Tuesday 13 May 2008

Homage to Salman Rushdie

This is what Salman Rushdie says in his book "Shame":

"I, too, know something about this immigrant business [...]. And I have a theory that the resentments we mohajirs engender have something to do ith our conquest of the force of gravity. We have performed an act of which all men anciently dream, the thing for which they envy the birds; that is to say we have flown.
I am comparing gravity with belonging. Both phenomena observably exist [... b]ut neither is understood. We know the force of gravity, but not its origins; and to explain why we become attached to our birthplaces we pretend that we are trees and speak of roots. Look under your feet. You will not find gnarled growth sprouting through the soles. Roots, I sometime think, are a conservative myth, designed to keep us in our places. [...]
What is the best thing about migrant people and seceded nations? I think it is their hopefulness [...]. And what is the worst thing? It is the emptiness of one's luggage. I'm speaking of nvisible suitcases, not the physical, perhaps cardboard, variety containing a few meaning-drained mementoes: we have come unstuck from more than land. We have floated upwards from history, from memory, from Time. [...]
As for me: I, too, like all migrants, am a fantasist. I build imaginary countries and try to impose them on the ones that exist. I, too, face the problem of history: what to retain, what to dump, how to hold on to what memory insists on relinquishing, how to deal with change. And to come back to the 'roots' idea, I should say that I haven't managed to shake myself free of it completely. Sometimes I do see myself as a tree, even, rather grandly, as the ash Yggdrasil, the mythical world-tree of Norse legend."

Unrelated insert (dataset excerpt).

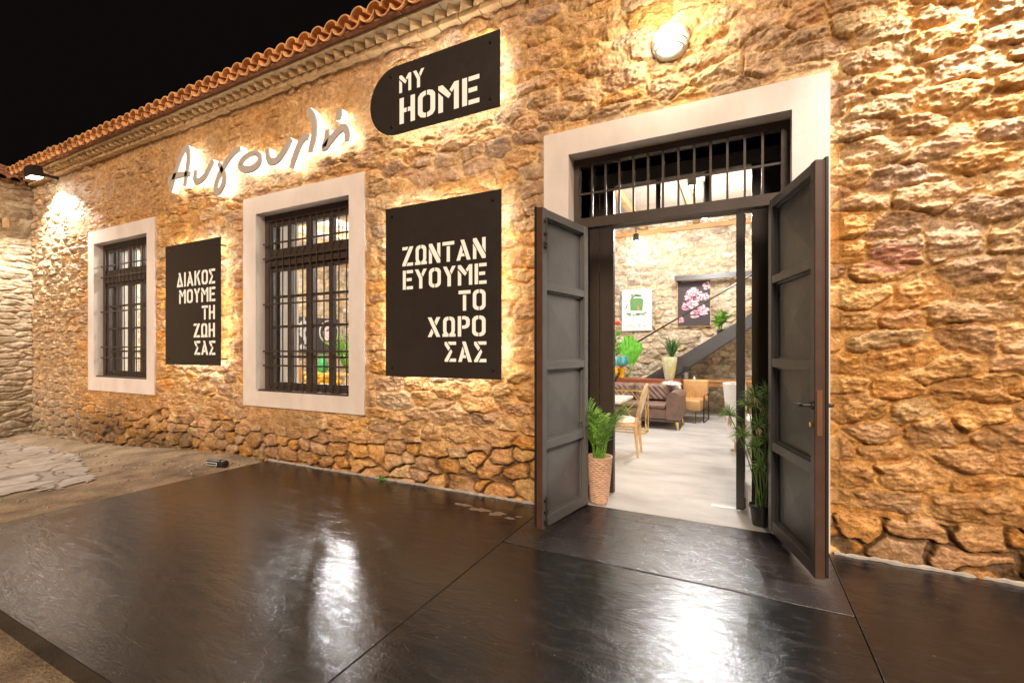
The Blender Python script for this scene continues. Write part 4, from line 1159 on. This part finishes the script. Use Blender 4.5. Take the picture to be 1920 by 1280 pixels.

So how to explain the sense of not-belonging to someone who's never experienced it?

Today I move into a new house in a new town: Urubamba and being ripped off by my landlady as a gringa charged 50% more than the proper price.

2 comments:

Anonymous said...

This problem of roots is an ancient one and as Rushdie says not so clear. Nomadic populations move around all their lives, do they feel uprooted all the same or find their roots in light air and big skies? Are roots in places or souls? In Anatevka or in traditions?
When I was in my teens I was kind of obsessed by roots or better by not feeling them; I think I could still find something written about it in my diary as a girl. I thought I missed something because I didn't feel I belonged anywhere. When I began to move around I felt finally free and thought I didn't need any roots; it was the time when every young one talked about being a "citizen of the world". I found my roots in what I call the places of the soul, places which meant a lot to me and where I was happy and felt invincible. I thought that the fact of not having roots was an advantage which could allow me to go anywhere and feel at home. But of course I moved very little in my life in comparison with you. My mother was very upset by moving around during her youth following a father in the army; M Claudia who moved from Padoa to Turin in her teens says people who don't move can't understand what it really means and how devastating it can be, especially in terms of relationships (I can say little about it as my relationship have always been very few; I remember writing in my diary that I felt like one of Leibnitz' monads...). M Claudia is always concerned about you and about how disrupting your moving around all the time can be . She told me several times that she thinks of you and your experience and can understand how you may feel, unlike people like me who never moved; she also told me she's not sure I did the right thing scattering you all around the world. I really don't know. Perfection is not of this world and man is incomplete wherever he may find himself to live. There will be always something missing, apart from the few magic moments when you feel part of the universe. It's the essence of manhood (or womanhood...), since when Adam and Eve were banished from Eden.

Anonymous said...

I understand where you are coming from, Erica. I have friends who have never moved from the island they grew up on ... or even traveled much. They seem comfortable, but tell me that they long for new experiences. Those like us who have actually lived in different places come to feel like we can never truly fit in any of these places.... It starts to leave one feeling uneasy after being in one place for "too long". As for relationships, with the world as it is now I feel that I am able to stay connected with so many more people and feel close to them... even when they are far away. I think the effect of moving also has a lot to do with one's basic personality. I do not miss people knowing everything about me and my daily habits. It also allows for second chances and makes labeling more difficult.
My mom misses us and especially the girls, but she realizes that I would not have been happy staying put.
Wherever you go... know that you can always "park here and refuel" whever our here happens to be at the time!